Nach seiner Befreiung am 24. April 1945 durch die Rote Armee, steht Kudrenko zunächst im Verdacht, als Vaterlandsverräter mit den Nazis kollaboriert zu haben. Wie Hunderttausende andere befreite "Ostarbeiter" ist er zunächst den Verhören des sowjetischen Geheimdienstes ausgesetzt.
Am 25. Mai erhält er die Aufforderung, sich vor der Rückreise in die Sowjetunion im Durchgangslager Töpchin bei Zossen zu melden. Hier erfährt er, dass alle ehemaligen Mitinsassen aus dem Friedhofslager unmittelbar nach der Befreiung zum Wehrdienst in die Rote Armee einberufen worden sind.
Am 1. Juni wird Kudrenko von einem sowjetischen Leutnant im Durchgangslager Töpchin verhört. In seinem Tagebuch notiert er: "Heute wurde ich von einem Leutnant verhört, der mein Tagebuch gelesen hat. Er fragte: 'Sie sagten im November 1944 deutschen Arbeitern, dass bald Stalin kommt. Die Gestapo wusste das. Warum wurden Sie nur verhört und nicht verhaftet!?' Ich beteuerte: 'Ich bin im kommunistischen Geist erzogen worden, ein einfacher Sowjetmensch, unter Zwang nach Deutschland verschleppt. Mein Leben war gefährdet. In Deutschland verhielt ich mich als echter Patriot.' Der Leutnant behauptete, ich lüge."

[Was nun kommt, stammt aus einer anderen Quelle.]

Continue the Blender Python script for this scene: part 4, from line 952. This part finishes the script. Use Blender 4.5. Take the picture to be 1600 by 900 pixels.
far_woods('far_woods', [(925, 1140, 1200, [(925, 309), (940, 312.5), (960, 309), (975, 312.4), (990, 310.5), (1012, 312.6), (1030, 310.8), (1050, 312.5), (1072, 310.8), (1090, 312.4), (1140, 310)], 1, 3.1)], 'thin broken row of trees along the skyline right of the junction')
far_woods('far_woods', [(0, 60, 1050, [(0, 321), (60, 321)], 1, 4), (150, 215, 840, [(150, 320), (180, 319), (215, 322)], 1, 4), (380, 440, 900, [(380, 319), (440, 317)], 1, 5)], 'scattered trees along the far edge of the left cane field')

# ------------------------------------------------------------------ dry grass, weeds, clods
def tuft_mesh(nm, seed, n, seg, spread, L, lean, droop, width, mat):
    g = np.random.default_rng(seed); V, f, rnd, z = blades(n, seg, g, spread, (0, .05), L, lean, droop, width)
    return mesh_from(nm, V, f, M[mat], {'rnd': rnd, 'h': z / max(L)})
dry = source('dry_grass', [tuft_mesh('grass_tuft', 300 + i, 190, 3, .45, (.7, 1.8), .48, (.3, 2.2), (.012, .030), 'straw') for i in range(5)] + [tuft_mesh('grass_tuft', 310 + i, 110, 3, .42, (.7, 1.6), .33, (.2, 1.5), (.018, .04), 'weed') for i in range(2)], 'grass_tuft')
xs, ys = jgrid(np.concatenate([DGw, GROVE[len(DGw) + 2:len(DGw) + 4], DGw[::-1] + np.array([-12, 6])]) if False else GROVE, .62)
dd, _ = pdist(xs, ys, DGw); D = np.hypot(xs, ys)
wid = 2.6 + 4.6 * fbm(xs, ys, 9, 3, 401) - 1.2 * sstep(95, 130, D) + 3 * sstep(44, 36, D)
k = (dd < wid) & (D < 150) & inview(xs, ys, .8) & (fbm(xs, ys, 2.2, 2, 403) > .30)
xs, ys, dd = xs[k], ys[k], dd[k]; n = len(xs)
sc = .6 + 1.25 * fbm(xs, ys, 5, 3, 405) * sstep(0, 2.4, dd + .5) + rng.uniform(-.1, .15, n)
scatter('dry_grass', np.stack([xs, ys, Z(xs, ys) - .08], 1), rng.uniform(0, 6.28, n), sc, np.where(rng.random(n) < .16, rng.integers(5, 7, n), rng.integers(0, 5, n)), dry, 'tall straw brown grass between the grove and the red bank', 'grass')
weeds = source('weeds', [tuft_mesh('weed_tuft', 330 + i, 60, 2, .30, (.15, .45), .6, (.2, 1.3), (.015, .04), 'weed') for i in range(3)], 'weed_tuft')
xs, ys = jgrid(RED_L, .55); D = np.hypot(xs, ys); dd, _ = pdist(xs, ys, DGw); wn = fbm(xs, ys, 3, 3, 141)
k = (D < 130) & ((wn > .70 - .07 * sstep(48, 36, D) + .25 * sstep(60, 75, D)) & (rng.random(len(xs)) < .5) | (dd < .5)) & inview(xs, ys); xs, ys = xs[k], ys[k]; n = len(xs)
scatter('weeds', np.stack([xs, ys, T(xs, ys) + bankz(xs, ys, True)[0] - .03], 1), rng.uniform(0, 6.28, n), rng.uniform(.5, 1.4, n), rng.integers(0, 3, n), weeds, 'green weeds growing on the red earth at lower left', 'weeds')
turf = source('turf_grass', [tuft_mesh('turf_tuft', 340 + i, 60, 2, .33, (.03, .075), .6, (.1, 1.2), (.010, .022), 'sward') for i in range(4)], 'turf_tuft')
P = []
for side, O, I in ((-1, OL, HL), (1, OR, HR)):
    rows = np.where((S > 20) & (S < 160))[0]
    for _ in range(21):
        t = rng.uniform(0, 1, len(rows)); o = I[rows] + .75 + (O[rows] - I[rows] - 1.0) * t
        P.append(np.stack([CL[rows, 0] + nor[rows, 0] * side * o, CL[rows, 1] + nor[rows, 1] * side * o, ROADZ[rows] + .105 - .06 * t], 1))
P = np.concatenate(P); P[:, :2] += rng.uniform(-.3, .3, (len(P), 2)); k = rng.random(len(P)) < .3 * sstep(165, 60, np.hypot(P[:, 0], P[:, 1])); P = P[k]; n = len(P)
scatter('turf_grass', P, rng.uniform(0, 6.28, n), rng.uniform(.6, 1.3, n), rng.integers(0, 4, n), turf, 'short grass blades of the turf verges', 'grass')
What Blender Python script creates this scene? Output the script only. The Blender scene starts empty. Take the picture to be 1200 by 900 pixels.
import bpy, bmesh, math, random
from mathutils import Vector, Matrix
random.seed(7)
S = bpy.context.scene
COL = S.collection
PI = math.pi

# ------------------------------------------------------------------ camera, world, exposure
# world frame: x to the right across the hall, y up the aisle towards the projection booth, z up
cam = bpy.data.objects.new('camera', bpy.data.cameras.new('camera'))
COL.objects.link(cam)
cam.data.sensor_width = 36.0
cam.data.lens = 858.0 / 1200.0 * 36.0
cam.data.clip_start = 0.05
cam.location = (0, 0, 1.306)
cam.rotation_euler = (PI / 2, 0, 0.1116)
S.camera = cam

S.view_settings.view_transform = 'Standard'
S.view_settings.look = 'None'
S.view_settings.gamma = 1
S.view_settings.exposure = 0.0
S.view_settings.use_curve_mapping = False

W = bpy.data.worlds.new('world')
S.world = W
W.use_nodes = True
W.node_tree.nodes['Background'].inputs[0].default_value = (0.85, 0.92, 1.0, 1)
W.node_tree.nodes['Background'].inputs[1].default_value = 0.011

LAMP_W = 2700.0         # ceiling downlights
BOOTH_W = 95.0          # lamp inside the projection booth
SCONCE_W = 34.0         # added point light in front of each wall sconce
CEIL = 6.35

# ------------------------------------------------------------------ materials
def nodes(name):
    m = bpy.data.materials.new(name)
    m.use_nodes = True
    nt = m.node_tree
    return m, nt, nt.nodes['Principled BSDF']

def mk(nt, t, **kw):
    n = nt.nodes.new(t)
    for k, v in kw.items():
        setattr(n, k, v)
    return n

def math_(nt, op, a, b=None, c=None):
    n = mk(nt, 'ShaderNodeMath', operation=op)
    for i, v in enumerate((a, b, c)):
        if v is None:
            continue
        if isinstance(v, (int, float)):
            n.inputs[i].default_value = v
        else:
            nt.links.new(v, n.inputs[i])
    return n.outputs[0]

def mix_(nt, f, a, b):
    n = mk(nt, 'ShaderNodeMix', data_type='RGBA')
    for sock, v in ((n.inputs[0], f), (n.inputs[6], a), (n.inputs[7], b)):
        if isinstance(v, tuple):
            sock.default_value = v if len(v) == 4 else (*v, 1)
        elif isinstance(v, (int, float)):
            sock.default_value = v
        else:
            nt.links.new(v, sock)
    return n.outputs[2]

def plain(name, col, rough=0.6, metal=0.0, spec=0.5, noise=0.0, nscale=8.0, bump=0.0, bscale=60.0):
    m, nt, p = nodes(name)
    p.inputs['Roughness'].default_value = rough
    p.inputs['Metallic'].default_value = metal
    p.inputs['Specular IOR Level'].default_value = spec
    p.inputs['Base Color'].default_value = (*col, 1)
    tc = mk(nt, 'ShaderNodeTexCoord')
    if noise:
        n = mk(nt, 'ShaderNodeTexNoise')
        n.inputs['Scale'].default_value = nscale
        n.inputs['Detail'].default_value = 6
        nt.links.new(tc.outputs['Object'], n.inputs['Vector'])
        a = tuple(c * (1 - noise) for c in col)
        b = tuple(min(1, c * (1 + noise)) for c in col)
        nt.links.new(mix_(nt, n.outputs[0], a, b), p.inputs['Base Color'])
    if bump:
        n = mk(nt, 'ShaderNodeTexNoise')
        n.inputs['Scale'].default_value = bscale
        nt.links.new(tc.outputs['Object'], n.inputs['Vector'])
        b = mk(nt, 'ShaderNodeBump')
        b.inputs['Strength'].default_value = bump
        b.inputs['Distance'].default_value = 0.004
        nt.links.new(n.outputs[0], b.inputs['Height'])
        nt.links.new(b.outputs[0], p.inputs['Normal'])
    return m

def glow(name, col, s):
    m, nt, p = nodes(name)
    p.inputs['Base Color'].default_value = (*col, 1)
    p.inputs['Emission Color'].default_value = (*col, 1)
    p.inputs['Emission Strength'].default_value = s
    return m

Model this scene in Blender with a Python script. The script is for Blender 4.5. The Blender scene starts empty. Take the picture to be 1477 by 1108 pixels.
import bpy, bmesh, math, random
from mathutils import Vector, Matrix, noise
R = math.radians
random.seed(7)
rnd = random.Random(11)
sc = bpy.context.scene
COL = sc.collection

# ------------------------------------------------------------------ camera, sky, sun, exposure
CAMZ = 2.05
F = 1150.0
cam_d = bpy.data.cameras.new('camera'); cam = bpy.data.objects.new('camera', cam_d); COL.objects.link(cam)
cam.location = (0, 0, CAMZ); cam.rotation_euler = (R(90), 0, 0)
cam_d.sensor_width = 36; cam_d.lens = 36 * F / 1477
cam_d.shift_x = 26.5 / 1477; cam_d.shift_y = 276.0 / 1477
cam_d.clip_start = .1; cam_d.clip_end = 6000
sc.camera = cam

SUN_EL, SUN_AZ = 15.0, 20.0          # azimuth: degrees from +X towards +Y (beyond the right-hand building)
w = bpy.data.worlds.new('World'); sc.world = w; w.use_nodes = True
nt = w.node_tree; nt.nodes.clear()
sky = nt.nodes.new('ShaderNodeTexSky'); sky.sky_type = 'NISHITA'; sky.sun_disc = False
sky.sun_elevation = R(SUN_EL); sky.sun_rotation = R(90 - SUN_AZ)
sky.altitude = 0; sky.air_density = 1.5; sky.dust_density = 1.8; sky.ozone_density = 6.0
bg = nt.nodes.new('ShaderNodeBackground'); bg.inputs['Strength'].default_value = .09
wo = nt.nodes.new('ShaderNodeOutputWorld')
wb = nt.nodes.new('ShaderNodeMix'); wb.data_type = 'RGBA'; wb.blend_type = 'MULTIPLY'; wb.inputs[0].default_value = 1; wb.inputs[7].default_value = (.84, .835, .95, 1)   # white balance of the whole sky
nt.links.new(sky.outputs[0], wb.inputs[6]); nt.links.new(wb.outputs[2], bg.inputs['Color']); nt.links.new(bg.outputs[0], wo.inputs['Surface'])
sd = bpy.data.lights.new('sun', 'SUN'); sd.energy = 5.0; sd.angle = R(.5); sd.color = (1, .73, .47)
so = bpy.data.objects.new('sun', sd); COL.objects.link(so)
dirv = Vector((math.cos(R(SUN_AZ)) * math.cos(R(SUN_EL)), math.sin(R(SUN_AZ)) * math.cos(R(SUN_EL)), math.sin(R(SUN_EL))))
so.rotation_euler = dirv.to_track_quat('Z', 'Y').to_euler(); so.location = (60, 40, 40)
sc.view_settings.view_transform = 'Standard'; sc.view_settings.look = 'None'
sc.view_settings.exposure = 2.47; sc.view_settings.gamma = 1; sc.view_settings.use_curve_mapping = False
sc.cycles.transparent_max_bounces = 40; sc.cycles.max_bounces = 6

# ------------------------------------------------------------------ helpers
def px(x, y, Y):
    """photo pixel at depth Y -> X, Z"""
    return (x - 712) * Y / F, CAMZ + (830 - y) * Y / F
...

(Tagebuch, Samstag, 9. Juni 1945)
Kudrenko gelingt es, den Leutnant von seiner Loyalität zu überzeugen. Zwei Tage später darf er sich auf den Weg Richtung Osten machen. Mit dem Zug gelangt Kudrenko über Cottbus und Glogow in das schlesische Rawicz. Hier muss er sich einem weiteren Verhör in einem sowjetischen Durchgangslager stellen. Im Lager werden alle registrierten Jahrgänge 1920-27 für die landwirtschaftliche Arbeit nahe Hermannstadt eingeteilt. Erst am 29. August 1945 erhält Kudrenko seine Dokumente für das Prüfverfahren und wird von Rawicz aus nach Hause geschickt. Von der "leuchtenden Zukunft der Sowjetunion" ist er weiterhin überzeugt.
Am 16. Oktober 1945 erreicht Kudrenko sein Elternhaus in Balaklija. Hier enden auch seine Tagebuchaufzeichnungen. Sein Heimatdorf ist größtenteils abgebrannt. Vor der Befreiung, so erinnert sich Kudrenko später, hatte er mit einer Rückkehr aus Deutschland nicht mehr gerechnet.
(Wasyl Timofejewitsch Kudrenko, „Bist du Bandit?“ Das Lagertagebuch des Zwangsarbeiters Wasyl Timofejewitsch Kudrenko, Berlin: Wichern-Verlag 2005, S. 132f.)